El Tomate verde, el Daniel Barenboim del rock’n’roll. Naaa, es de coña. Aunque suena bonito eso de obrar por el acercamiento de las culturas musicales, haciendo de la ficha policial de los artistas una bolita con la que pasar el rato. A ver si un día le dedico un post a un grupo Oi!, rama esvástica en el brazo. Rock identitario lo llaman en Francia; los Norma Duval de Marine Lepen. Naaa, también es de coña, hay un límite en mi capacidad a hacer la vista gorda.
Mejor volvamos a la tierra de sus víctimas predilectas, Israel. Ester Rada es israelí por los pelos. Nació un año después de que sus padres emigrasen desde Etiopía, aprovechando que pocos años antes, en 1975, el gobierno de Rabín había declarado oficialmente judíos a los falashas etíopes. Ella prefiere hablar de Beta Israelí, en las calles de Jerusalén falasha es peyorativo.
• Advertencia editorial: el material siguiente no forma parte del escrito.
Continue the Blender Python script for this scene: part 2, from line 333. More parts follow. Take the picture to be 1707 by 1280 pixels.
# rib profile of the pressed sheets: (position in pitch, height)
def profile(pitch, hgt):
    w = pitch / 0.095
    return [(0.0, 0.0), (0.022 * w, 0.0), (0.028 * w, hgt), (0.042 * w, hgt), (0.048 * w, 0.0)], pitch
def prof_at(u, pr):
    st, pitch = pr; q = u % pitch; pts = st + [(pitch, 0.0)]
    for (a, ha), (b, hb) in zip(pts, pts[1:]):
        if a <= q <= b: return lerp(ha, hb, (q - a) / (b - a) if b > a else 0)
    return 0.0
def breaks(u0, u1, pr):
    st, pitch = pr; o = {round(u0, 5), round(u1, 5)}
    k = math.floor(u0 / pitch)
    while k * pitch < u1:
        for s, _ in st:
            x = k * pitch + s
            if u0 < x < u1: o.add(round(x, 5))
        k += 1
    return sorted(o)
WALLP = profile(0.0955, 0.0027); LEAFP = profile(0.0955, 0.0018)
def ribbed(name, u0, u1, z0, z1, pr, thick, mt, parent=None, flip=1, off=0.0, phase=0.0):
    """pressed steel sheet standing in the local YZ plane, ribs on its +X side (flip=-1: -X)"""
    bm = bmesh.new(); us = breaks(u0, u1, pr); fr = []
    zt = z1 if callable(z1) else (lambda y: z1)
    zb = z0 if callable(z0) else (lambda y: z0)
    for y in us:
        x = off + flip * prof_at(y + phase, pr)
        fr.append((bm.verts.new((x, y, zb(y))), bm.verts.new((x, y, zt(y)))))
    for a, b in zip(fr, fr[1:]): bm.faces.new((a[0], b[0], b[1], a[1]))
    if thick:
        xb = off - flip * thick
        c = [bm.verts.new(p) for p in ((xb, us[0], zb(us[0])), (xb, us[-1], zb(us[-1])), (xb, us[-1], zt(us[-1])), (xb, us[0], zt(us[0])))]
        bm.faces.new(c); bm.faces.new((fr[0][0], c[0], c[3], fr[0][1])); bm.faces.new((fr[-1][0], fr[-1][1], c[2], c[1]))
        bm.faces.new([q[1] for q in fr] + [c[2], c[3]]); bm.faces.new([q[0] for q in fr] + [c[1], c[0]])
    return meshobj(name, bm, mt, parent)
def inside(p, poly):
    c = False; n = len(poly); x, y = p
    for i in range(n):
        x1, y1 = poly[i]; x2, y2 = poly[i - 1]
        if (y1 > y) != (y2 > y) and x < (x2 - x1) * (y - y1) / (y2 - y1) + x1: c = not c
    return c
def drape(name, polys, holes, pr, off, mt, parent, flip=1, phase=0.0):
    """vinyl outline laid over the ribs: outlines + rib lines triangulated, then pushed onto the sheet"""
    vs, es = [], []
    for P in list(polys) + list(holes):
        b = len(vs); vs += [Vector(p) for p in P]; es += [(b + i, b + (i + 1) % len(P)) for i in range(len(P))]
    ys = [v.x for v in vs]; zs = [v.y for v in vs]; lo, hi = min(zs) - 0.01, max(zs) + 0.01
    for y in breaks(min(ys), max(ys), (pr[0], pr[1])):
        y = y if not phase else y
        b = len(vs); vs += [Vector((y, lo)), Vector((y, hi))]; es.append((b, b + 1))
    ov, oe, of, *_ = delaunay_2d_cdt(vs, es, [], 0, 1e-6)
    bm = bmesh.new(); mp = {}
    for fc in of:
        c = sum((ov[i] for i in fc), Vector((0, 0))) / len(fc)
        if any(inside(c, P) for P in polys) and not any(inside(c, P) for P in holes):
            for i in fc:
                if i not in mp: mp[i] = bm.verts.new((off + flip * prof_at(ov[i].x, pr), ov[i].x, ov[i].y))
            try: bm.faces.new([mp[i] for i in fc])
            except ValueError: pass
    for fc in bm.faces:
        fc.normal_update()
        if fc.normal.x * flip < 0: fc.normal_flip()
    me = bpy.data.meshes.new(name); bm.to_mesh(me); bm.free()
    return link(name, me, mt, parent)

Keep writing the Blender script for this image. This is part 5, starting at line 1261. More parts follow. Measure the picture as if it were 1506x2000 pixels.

[Fiouckipedia –no te vendrá mal un poco de cultura de todos modos-: según la leyenda, los falashas son los descendientes del Príncipe Menelik, hijo del Rey Solomón y de la Reina de Saba, cuando llevó el Arca de la Alianza hasta Etiopía. Ah que suena a Indiana Jones ¿verdad? Durante siglos los falashas lo pasaron canuto en su país, por no tener prácticamente ningún derecho, en especial el de poseer tierra propia. Así que cuando finalmente en 1974 el gran rabino, consultado por Rabín, respondió que los falashas eran judíos de verdad, la decisión gubernamental que siguió les abrió las puertas de la Ley del Retorno: a partir de ahí empezó un lento proceso de inmigración hacia Israel, acelerándose en los 80 para culminar en los 90. Hoy son más de 110.000 falashas los que viven allí –malamente al principio, ya sabes, prejuicios-. Muchos de ellos descubrieron por primera vez al llegar la electricidad, el agua potable en casa o la educación obligatoria. También los impuestos, la intransigencia y el odio recíproco.]
Ester Rada era una niña independiente, con la llave del piso colgando del cuello, ya que su padre había abandonado el hogar y su madre, muy religiosa, tenía que trabajar como dos. Un poco rebeldiña, la niña decidió que ya estaba bien de tantos rezos y música etíope en casa, y con doce años, se hizo laica. Sabia decisión di que sí. También cambió los cassettes de su madre por la MTV y las radios pop, y descubrió a Nina Simone, su particular heroína.
Simplemente aspiraba a ser como las demás niñas de su colegio, que dejaran de mirarle como la “negra”. Para un país convencido de ser el pueblo elegido, ver cómo de repente irrumpen primos lejanos -¡africanos, jatetú!- fue todo un trauma. Tuvo una adolescencia de chica un poco perdida, que no se sentía en su sitio. Solo fue con 23 años cuando volvió a reivindicar sus raíces culturales etíopes para integrarlas a su música.
Lo suyo es una mezcla de soul, funk, jazz y pop, con una pizca de misticismo oriental. Basta con ver la portada de su primer álbum, homónimo, donde se ve el busto de una mujer desnuda emergiendo de una Jerusalén de oro iluminada por el sol. Dice de ella que le recuerda a Sion –que no, la capital del Cantón del Valais en Suiza no-, la antigua Jerusalén, ciudad que los judíos consideran como un lugar de unidad, paz y libertad. Vamos, muy lejos de la realidad para cada cual con sus sueños. El disco es sumamente bonito, muy variado, con mucha elegancia. Venga dilo, gracias Fiouck.